*WORK TO COMPLETE*: From the listing below, return each line that includes "picture".

*MATERIAL PROVIDED*:

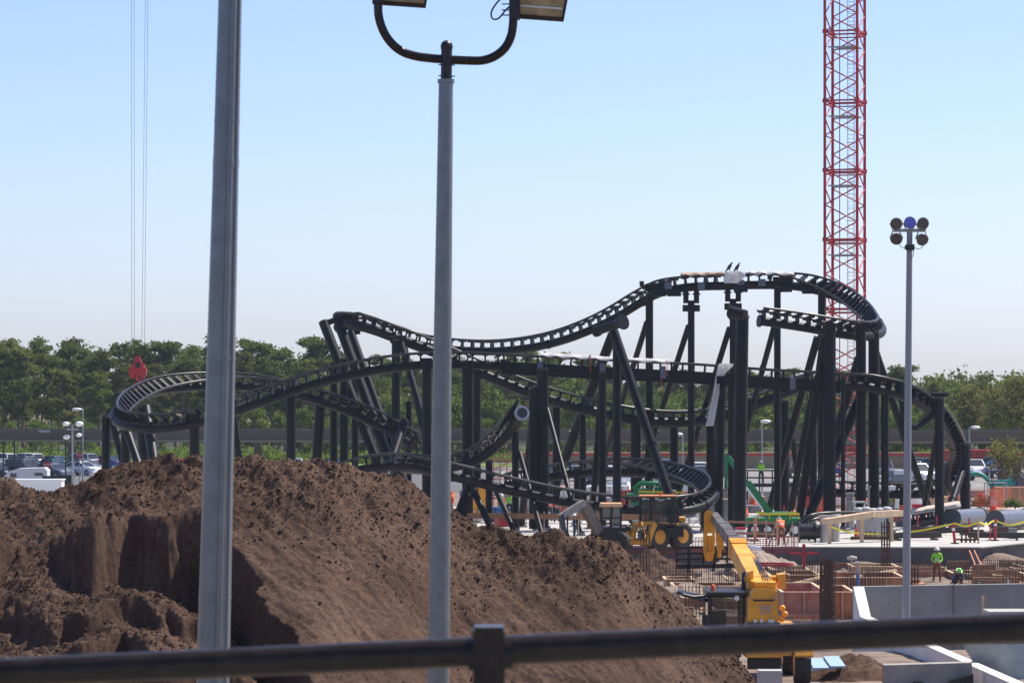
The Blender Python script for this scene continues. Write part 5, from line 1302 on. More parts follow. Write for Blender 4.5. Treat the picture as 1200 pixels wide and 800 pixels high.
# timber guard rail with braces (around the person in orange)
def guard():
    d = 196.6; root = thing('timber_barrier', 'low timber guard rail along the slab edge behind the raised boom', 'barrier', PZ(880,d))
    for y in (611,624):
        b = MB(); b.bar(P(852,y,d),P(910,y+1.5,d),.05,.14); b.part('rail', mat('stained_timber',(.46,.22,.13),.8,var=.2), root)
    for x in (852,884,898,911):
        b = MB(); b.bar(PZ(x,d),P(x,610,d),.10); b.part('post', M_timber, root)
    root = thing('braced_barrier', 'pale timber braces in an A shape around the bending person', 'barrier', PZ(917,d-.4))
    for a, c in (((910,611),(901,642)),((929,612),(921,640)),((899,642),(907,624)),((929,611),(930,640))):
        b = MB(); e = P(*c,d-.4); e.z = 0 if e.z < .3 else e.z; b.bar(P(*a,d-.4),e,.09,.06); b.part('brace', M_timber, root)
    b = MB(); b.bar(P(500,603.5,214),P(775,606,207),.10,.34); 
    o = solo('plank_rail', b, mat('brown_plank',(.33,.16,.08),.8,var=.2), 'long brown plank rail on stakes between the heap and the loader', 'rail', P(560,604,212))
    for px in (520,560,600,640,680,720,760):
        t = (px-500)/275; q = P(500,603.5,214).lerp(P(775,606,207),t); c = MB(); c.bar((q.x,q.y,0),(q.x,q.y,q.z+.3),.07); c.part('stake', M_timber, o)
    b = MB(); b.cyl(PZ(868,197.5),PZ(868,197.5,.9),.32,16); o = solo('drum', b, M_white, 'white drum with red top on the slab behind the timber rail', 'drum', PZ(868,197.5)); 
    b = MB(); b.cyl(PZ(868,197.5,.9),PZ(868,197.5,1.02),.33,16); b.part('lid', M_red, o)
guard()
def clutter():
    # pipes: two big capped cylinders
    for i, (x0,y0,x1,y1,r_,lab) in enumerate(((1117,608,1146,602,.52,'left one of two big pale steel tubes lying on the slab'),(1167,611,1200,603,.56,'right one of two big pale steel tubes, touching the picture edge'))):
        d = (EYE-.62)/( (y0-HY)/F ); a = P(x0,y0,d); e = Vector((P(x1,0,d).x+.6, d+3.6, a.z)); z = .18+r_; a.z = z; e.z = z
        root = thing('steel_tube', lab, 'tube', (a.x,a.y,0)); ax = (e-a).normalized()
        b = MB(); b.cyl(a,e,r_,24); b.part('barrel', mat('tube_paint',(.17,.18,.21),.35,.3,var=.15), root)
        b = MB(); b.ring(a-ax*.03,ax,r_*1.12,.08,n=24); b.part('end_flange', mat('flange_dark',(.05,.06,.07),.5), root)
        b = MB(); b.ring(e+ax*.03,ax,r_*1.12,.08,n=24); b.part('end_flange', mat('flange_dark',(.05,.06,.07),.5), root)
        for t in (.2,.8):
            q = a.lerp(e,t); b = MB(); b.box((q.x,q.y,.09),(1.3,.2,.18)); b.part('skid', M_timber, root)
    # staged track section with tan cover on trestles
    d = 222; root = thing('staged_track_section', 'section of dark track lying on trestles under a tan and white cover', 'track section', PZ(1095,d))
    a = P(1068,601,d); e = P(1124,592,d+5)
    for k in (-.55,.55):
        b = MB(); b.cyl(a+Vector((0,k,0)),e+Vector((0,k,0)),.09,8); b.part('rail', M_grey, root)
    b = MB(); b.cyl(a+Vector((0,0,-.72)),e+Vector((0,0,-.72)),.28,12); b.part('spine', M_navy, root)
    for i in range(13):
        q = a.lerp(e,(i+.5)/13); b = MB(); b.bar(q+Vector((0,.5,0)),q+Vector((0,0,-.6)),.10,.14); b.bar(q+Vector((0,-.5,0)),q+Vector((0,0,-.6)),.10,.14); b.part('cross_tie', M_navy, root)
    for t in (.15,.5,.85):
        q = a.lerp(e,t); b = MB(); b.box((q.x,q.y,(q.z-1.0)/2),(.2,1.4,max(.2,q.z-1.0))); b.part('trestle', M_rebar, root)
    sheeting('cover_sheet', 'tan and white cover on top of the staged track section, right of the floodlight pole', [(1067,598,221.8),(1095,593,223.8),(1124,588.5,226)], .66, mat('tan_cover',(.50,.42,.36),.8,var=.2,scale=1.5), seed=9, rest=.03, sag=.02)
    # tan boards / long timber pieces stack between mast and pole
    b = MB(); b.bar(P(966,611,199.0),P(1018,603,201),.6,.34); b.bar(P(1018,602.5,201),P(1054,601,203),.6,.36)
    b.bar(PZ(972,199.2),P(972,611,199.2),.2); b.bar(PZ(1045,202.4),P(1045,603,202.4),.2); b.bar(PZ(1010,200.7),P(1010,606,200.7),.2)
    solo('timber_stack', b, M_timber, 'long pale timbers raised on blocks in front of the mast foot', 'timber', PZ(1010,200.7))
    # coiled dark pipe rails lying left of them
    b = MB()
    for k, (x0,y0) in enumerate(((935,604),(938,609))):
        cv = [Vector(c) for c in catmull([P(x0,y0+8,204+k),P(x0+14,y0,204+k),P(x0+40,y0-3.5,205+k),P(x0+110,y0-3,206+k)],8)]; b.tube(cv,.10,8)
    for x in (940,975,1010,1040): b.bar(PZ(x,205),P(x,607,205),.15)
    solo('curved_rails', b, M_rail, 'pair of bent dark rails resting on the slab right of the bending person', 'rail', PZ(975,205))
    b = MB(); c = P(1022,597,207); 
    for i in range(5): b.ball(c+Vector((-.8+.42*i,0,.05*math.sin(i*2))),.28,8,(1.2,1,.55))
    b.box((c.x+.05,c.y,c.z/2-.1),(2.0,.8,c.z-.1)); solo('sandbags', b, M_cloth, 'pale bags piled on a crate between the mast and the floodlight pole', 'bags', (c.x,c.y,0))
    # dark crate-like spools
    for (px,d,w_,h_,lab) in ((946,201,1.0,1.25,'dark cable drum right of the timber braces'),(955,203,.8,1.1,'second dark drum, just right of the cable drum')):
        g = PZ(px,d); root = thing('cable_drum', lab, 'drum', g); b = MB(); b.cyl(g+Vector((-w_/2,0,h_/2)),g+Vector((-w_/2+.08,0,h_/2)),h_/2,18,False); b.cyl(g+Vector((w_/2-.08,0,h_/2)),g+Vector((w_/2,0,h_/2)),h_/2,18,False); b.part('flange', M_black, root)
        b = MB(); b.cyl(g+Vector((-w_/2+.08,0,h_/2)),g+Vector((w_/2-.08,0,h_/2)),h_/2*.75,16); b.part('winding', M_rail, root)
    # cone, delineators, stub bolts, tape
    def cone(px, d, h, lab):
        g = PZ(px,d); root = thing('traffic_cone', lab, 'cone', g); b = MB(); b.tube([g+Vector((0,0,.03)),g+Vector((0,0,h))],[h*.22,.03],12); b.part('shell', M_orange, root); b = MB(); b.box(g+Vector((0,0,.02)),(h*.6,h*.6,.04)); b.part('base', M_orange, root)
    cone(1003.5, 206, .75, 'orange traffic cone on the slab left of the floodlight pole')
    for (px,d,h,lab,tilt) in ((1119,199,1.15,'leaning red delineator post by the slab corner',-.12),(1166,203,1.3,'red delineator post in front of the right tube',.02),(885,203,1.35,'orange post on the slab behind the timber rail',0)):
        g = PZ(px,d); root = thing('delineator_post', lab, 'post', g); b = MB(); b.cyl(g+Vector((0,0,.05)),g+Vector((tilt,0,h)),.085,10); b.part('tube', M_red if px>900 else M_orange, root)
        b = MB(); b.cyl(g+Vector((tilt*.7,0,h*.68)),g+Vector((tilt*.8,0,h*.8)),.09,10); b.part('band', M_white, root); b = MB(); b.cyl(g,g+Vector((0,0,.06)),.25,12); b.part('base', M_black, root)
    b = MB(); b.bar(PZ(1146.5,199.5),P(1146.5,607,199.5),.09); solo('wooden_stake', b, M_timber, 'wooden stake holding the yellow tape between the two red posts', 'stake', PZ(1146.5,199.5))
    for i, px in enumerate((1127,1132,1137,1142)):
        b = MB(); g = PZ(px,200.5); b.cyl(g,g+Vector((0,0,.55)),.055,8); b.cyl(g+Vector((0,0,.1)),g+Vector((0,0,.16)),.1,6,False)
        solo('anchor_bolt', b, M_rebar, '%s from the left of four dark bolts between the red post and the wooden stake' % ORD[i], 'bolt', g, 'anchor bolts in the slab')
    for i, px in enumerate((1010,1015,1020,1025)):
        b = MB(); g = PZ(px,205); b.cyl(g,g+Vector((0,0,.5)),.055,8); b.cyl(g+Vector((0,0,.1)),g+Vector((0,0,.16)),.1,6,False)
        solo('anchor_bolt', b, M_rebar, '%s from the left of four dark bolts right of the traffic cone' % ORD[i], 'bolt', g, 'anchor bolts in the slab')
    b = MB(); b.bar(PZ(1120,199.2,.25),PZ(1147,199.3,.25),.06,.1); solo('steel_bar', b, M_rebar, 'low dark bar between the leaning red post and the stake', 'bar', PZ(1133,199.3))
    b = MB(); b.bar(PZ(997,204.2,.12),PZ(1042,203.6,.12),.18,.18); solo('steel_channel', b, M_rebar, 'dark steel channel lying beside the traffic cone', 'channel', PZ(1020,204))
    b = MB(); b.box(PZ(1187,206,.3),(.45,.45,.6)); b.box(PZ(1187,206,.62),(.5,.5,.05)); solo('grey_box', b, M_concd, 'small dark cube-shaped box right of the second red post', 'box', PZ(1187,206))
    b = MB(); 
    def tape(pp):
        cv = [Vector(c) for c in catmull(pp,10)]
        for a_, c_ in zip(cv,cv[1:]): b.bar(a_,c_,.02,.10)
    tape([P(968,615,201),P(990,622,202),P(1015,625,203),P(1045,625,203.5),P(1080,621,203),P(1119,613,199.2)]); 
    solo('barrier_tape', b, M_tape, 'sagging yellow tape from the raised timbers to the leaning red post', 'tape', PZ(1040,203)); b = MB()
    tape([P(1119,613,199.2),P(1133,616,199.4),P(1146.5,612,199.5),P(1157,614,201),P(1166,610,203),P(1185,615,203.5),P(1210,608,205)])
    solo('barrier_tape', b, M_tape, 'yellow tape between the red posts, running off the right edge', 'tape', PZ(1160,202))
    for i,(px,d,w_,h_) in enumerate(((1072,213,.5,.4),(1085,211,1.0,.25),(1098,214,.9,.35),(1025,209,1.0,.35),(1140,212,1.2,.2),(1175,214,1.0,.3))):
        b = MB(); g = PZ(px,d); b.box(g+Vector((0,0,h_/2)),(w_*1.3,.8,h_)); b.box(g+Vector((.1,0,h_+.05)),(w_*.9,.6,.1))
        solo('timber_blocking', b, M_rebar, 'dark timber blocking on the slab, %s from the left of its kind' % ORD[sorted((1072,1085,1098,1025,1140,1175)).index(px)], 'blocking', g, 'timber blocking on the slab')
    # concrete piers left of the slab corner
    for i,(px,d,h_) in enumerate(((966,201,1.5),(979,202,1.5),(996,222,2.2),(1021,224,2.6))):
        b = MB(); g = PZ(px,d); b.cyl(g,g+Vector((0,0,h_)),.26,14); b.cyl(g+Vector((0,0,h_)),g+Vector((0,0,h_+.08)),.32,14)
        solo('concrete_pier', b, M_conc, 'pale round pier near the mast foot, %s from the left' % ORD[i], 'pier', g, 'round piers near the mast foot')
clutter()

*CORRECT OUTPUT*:
The Blender Python script for this scene continues. Write part 5, from line 1302 on. More parts follow. Write for Blender 4.5. Treat the picture as 1200 pixels wide and 800 pixels high.
    for i, (x0,y0,x1,y1,r_,lab) in enumerate(((1117,608,1146,602,.52,'left one of two big pale steel tubes lying on the slab'),(1167,611,1200,603,.56,'right one of two big pale steel tubes, touching the picture edge'))):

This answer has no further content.